#### Provided material

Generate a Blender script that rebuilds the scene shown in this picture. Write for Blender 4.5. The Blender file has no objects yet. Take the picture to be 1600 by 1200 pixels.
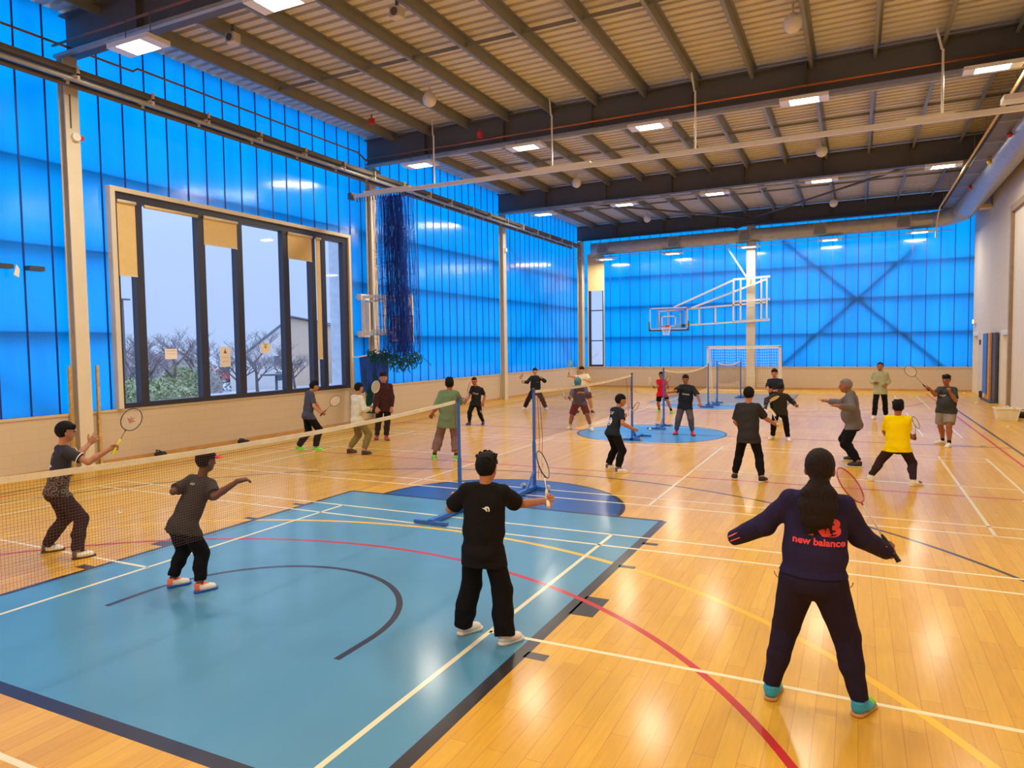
import bpy, math, random
import numpy as np
from mathutils import Vector, Matrix, noise
PI=math.pi
random.seed(7); RNG=np.random.RandomState(11)
sc=bpy.context.scene
COL=sc.collection
# ---------------------------------------------------------------- camera
cam=bpy.data.objects.new('camera',bpy.data.cameras.new('camera')); COL.objects.link(cam); sc.camera=cam
def set_camera():
    yaw,pitch,roll=0.4552954,0.0540472,-0.0139833
    f=Vector((-math.sin(yaw)*math.cos(pitch),math.cos(yaw)*math.cos(pitch),-math.sin(pitch)))
    r=Vector((math.cos(yaw),math.sin(yaw),0)); u=r.cross(f)
    c,s=math.cos(roll),math.sin(roll)
    r2=r*c+u*s; u2=u*c-r*s
    m=Matrix((r2,u2,-f)).transposed().to_4x4(); m.translation=Vector((4.5642,-2.5742,2.2091))
    cam.matrix_world=m
    cam.data.sensor_width=36; cam.data.lens=1097.445/1600*36; cam.data.clip_end=400; cam.data.clip_start=.05
set_camera()
# ---------------------------------------------------------------- sky: bright overcast, lighter overhead than at the horizon
w=bpy.data.worlds.new('sky'); sc.world=w; w.use_nodes=True
def set_world():
    nt=w.node_tree; N=nt.nodes; L=nt.links; N.clear()
    out=N.new('ShaderNodeOutputWorld'); bg=N.new('ShaderNodeBackground'); tc=N.new('ShaderNodeTexCoord')
    sx=N.new('ShaderNodeSeparateXYZ'); mr=N.new('ShaderNodeMapRange'); mr.inputs[1].default_value=0; mr.inputs[2].default_value=1; mr.inputs[3].default_value=SKY_LOW; mr.inputs[4].default_value=SKY_HIGH
    bg.inputs[0].default_value=(.47,.64,1.0,1)
    L.new(tc.outputs['Generated'],sx.inputs[0]); pw=N.new('ShaderNodeMath'); pw.operation='POWER'; pw.inputs[1].default_value=2.0; ab=N.new('ShaderNodeMath'); ab.operation='MAXIMUM'; ab.inputs[1].default_value=0; L.new(sx.outputs[2],ab.inputs[0]); L.new(ab.outputs[0],pw.inputs[0]); L.new(pw.outputs[0],mr.inputs[0]); L.new(mr.outputs[0],bg.inputs[1]); L.new(bg.outputs[0],out.inputs[0])
SKY_LOW,SKY_HIGH=1.05,6.4
set_world()
# ---------------------------------------------------------------- exposure, light paths
sc.view_settings.view_transform='Standard'; sc.view_settings.look='None'; sc.view_settings.gamma=1
sc.view_settings.use_curve_mapping=False
sc.view_settings.exposure=0.0
LAMP_W=122.0; LAMP_COL=(1.0,.875,.68); LAMP_EMIT=14.0
cy=sc.cycles
cy.max_bounces=7; cy.diffuse_bounces=4; cy.glossy_bounces=3; cy.transmission_bounces=4; cy.transparent_max_bounces=24
cy.use_denoising=True; cy.sample_clamp_indirect=6; cy.caustics_reflective=False; cy.caustics_refractive=False
# ---------------------------------------------------------------- materials
MAT={}
def mat(name,col,rough=.6,metal=0,spec=.5,coat=0,coatr=.1,emit=None,es=1,bump=None,var=None,alpha=1):
    """principled; bump=(scale,strength,(sx,sy,sz)); var=(scale,amount)"""
    m=bpy.data.materials.new(name); m.use_nodes=True; nt=m.node_tree; N=nt.nodes; L=nt.links
    b=N['Principled BSDF']; b.inputs['Base Color'].default_value=(*col,1); b.inputs['Roughness'].default_value=rough
    b.inputs['Metallic'].default_value=metal; b.inputs['Specular IOR Level'].default_value=spec
    b.inputs['Coat Weight'].default_value=coat; b.inputs['Coat Roughness'].default_value=coatr
    if emit: b.inputs['Emission Color'].default_value=(*emit,1); b.inputs['Emission Strength'].default_value=es
    tc=N.new('ShaderNodeTexCoord')
    if var is None: var=(6,.10)
    if var[1]>0:
        n=N.new('ShaderNodeTexNoise'); n.inputs['Scale'].default_value=var[0]; n.inputs['Detail'].default_value=3
        mr=N.new('ShaderNodeMapRange'); mr.inputs[1].default_value=.25; mr.inputs[2].default_value=.75
        mr.inputs[3].default_value=1-var[1]; mr.inputs[4].default_value=1+var[1]
        mx=N.new('ShaderNodeVectorMath'); mx.operation='SCALE'; mx.inputs[0].default_value=col
        L.new(tc.outputs['Object'],n.inputs['Vector']); L.new(n.outputs[0],mr.inputs[0]); L.new(mr.outputs[0],mx.inputs['Scale']); L.new(mx.outputs[0],b.inputs['Base Color'])
    if bump:
        mp=N.new('ShaderNodeMapping'); mp.inputs['Scale'].default_value=bump[2] if len(bump)>2 else (1,1,1)
        n2=N.new('ShaderNodeTexNoise'); n2.inputs['Scale'].default_value=bump[0]; n2.inputs['Detail'].default_value=4
        bp=N.new('ShaderNodeBump'); bp.inputs['Strength'].default_value=bump[1]; bp.inputs['Distance'].default_value=.02
        L.new(tc.outputs['Object'],mp.inputs[0]); L.new(mp.outputs[0],n2.inputs['Vector']); L.new(n2.outputs[0],bp.inputs['Height']); L.new(bp.outputs[0],b.inputs['Normal'])
    MAT[name]=m; return m
def s2l(r,g,b):
    f=lambda c:(c/255/12.92 if c/255<=.04045 else ((c/255+.055)/1.055)**2.4)
    return (f(r),f(g),f(b))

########

• Work instructions:
Report the number of lines above that contain the word "objects", and only that number.

• Result of the exercise:
2